In your example above, the answer would be 'No'. You could turn that into a 'Yes' by not giving the provider credentials to anybody for direct use, or by configuring the number of streams for the DVR to use to a number that is guaranteed(!) to be available at any time. 

And those are the possible modes of operation depending on the answer to the above question:

1. YES - Intelligent resource allocation and predictive scheduling
(DVR can rely on having exclusive access)

This will allow a DVR to:

  • Perform reliable and uninterrupted recordings
  • Guarantee that a recording will actually be performed
    (when the recording is configured to disallow being cancelled by live watching requests)
  • Reliably indicate possible scheduling conflicts (with other recordings) right at the time when the user schedules the recording
  • Automatically resolve recording conflicts 
  • Inform a user that is starting to watch a live channel about possible conflicts between live watching and scheduled recordings, similar to:
    You won't be able to watch this program to the end unless you cancel the recording xyz

2. NO - Trial and Error resource allocation and best effort scheduling
(DVR will never know which resources are available.
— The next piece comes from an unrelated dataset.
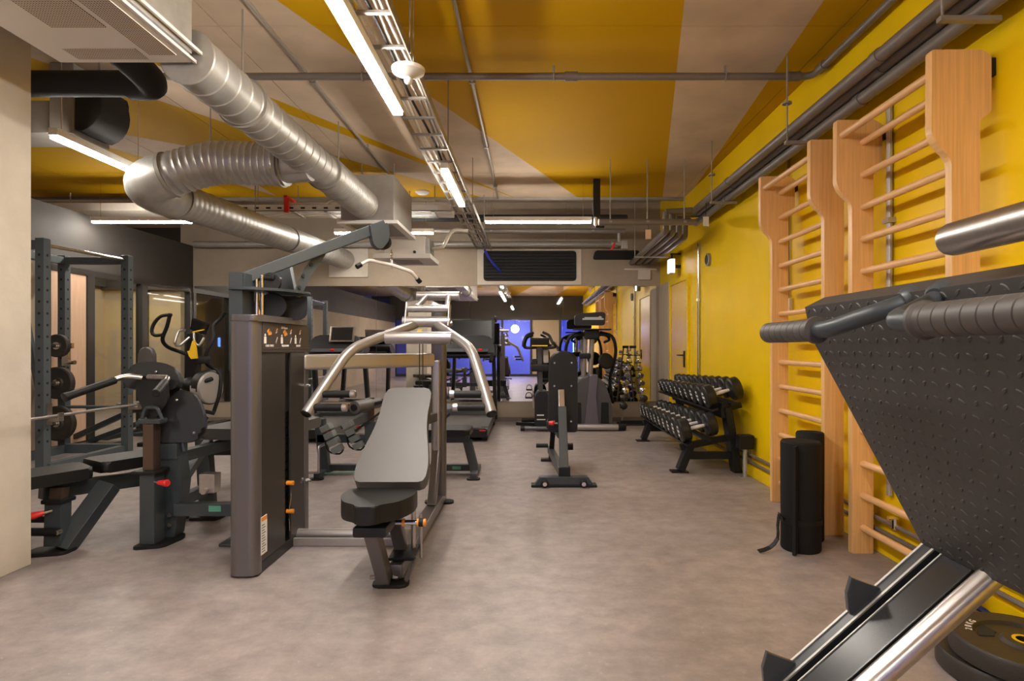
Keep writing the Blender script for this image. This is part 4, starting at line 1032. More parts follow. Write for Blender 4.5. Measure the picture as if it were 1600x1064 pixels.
# ------------------------------------------------------------------ roller bench behind the multi gym
o = thing('roller_bench', 'charcoal bench frame with foam roller and strapped foot pads, behind the multi gym', 'bench', (-1.3, 5.4, 0))
BY = 5.40
obj('top_beam', MB().b2((-2.0, BY - .04, .30), (-.58, BY + .04, .38), .006), 'char', o, world=True)
obj('seat_pad', MB().prism(rpoly([(-1.18, BY - .18), (-.56, BY - .18), (-.56, BY + .18), (-1.18, BY + .18)], .05), (0, 0, .38), (1, 0, 0), (0, 1, 0), .06, .02, 3), 'vinyl', o, world=True)
obj('leg', MB().bar((-.60, BY, .32), (-.52, BY - .03, .02), .08, .07, up=(0, 1, 0), bev=.006), 'char', o, world=True)
obj('leg', MB().bar((-1.98, BY, .52), (-1.93, BY, .02), .09, .08, up=(0, 1, 0), bev=.006), 'char', o, world=True)
for x in (-.52, -1.93):
    obj('foot_bar', MB().bar((x, BY - .22, .03), (x, BY + .22, .03), .06, .05, bev=.006), 'char', o, world=True)
    obj('foot_pad', MB().prism(rpoly([(-.06, -.04), (.06, -.04), (.06, .04), (-.06, .04)], .03), (x, BY - .22, 0), (1, 0, 0), (0, 1, 0), .014, .003), 'rubber', o, world=True)
bb = obj('base_bar', MB().b2((-1.95, BY + .0, .03), (-.50, BY + .06, .09), .006), 'char', o, world=True)
obj('green_label', MB().b2((-.74, BY - .002, .045), (-.66, BY + .002, .075)), 'green', bb, world=True)
obj('roller_post', MB().cyl((-1.50, BY, .30), (-1.50, BY, .72), .03, 14), 'bronze', o, world=True)
obj('roller_sleeve', MB().b2((-1.55, BY - .05, .28), (-1.45, BY + .05, .50), .01), 'char', o, world=True)
for y0, y1 in ((-.32, -.10), (-.08, .14)):
    r_ = obj('roller', MB().lathe((-1.56 + .1 * (y0 + .3), BY + y0, .66), (.35, 1, .02), [(0, .04), (.004, .057), (.20, .057), (.204, .04)], 22), 'vinyl_grey', o, world=True)
obj('roller_hub', MB().cyl((-1.565, BY - .335, .66), (-1.555, BY - .31, .66), .03, 14), 'rubber', o, world=True)
obj('pull_knob', MB().cyl((-1.55, BY, .44), (-1.59, BY, .44), .008, 8), 'chrome', o, world=True)
obj('pull_grip', MB().lathe((-1.59, BY, .44), (-1, 0, 0), [(0, .012), (.02, .018), (.05, .015)], 12), 'red', o, world=True)
for k, (x, y) in enumerate(((-1.83, BY - .25), (-1.70, BY - .05))):
    for j in range(4):
        c = V(x + j * .033, y, .47 - j * .062)
        obj('foot_pad_block', MB().box(c, (.09, .10, .058), Matrix.Rotation(-.48, 3, 'Y'), .008), 'pad_grey', o, world=True)
    obj('strap', MB().tube(catmull([(x - .02, y, .40), (x + .02, y - .02, .27), (x + .12, y - .01, .24), (x + .15, y, .28)], .03), .008, 6).bar((x, y, .46), (x - .06, BY, .44), .05, .03), 'rubber', o, world=True)
obj('crank', MB().tube(rounded([(-1.90, BY - .06, .30), (-1.90, BY - .25, .30), (-1.90, BY - .25, .07), (-2.06, BY - .25, .07)], .02), .012, 8), 'steel', o, world=True)
obj('cable', MB().tube([(-1.9, BY - .1, .03), (-1.5, BY - .12, .05), (-1.18, BY - .1, .10)], .005, 6), 'green', o, world=True)
obj('adjust_lever', MB().bar((-1.72, BY - .02, .60), (-1.30, BY - .02, .70), .02, .03).bar((-1.62, BY - .1, .42), (-1.30, BY - .05, .66), .015, .02), 'rubber', o, world=True)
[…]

It will only ever know that those devices are unavailable that it is using itself)

  • None of the above things will be possible
  • It can't make any calculations and predictions, so it "can't plan for the future"
  • Then it depends on the provider's behavior regarding stream over-usage
    • Does it reject the request for an additional stream
      or
    • Does it end a currently running stream instead?
  • That can often lead to stream-limit ping-pong
    Those retries that you are always asking for can easily screw-up everything. When there are more stream consumers than allowed and all are constantly re-trying, it may always kick out one of the other streams which would start its own retryx loop
20 hours ago, cayars said:

I'll disagree.

Back to your disagreement...Right now we do not have a DVR scheduler like I'm describing above, but assuming we would have something like it at some time, then you probably wouldn't want the "NO" configuration. You would of course be able to do so, but you would need to accept and live with the consequences. Might be OK for some and not OK for others.